"What I regret," he said, "is the United States of America, the strongest military power on the face of this planet, has not had diplomacy that matches it. In fact it has had some of the weakest diplomacy that we have ever seen in the history of the conduct of this nation. As I wrote in The New York Times in September, and I maintain it today, and I say this based on my experience in Vietnam and consistent with what I learned there about fighting a war without legitimacy and without the consent of the people: You want consent and you want legitimacy. And that means you must exhaust remedies and build the notion that it is indeed not just a spoken-word last resort, but it is in fact a last resort. The United States of America should never go to war because it wants to go to war, we should go to war because we have to go to war, and that is not clear to people in this country today."
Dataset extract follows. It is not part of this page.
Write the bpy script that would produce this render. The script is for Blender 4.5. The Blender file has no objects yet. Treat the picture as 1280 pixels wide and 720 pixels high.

If Kerry is now a San Francisco Democrat, this sounds like the French position.
Kerry's logic: 1) "legitimacy" depended not on the vote he made in Congress, but on the vote France and its allies refused to make in the United Nations, 2) diplomacy failed not because of the intransigence of France and its allies but because the argument that persuaded Kerry himself to vote for war was rightfully deemed unsatisfactory by these foreign powers, and 3) the war was not a "last resort" even though Saddam Hussein refused to disarm peacefully when 250,000 U.S. troops stood at his border.
These arguments might keep Chirac in the Elysee Palace, but they won't return a Democrat to the White House.